Queensland solicitor-general Walter Sofronoff argued that the plain-packaging law left the companies’ property rights in their trade marks intact, but merely regulated use of this licence.

“While the licence may be in the nature of property, what is done under the licence is not”, said Sofronoff.

Corrs Chambers Westgarth is representing British American Tobacco.

How could the decision affect the rules on plain packaging elsewhere?

United Kingdom

Policy makers around the world will be watching the Australian case with interest, but perhaps nowhere more so than in the UK, where the consultation on plain packaging closed last week. The consultation was extended by one month after the government said it had received thousands of responses. One company, JTI, whose brands include Silk Cut and Benson & Hedges, said in July it would be spending £2 million on a marketing campaign against plain packaging.

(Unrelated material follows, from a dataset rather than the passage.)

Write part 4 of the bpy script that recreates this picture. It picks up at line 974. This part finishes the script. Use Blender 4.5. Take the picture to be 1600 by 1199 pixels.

If the UK government does decide to press ahead with a change in the law, tobacco companies’ legal spend will undoubtedly be far higher. Some of the potential beneficiaries could be Bird & Bird, Reddie & Grose and CMS Cameron McKenna, who count Philip Morris among their IP clients, and Simmons & Simmons and Baker & McKenzie, who have advised British American Tobacco.

New Zealand:

New Zealand also announced in April that it would draft a plain packaging law. Associate Minister of Health Tariana Turia acknowledged that the Cabinet intends to draft a law “in alignment” with Australia’s.

The New Zealand Ministry of Health opened its consultation period on the proposed law on July 25, and the public may submit comments until October 5.

Hong Kong
:

The Hong Kong Council on Smoking and Health, a government agency, is also advocating for a law that would remove all logos and marks from cigarette packages, to be replaced by the brand name displayed in a standard font, size, colour, and location on the pack.

Canada, France, Finland, and Guatemala are also possible candidates to adopt plain-packaging laws.

I’m not a tobacco company. Why should I care?

Rights holders of other so-called vice products are likely to be watching this case closely. While there are no concrete proposals for plain packaging laws for products such as alcohol, discussion has already started. In March, the House of Commons select committee on health requested evidence for an inquiry into UK government’s alcohol strategy, which raised the possibility of plain packaging and marketing bans.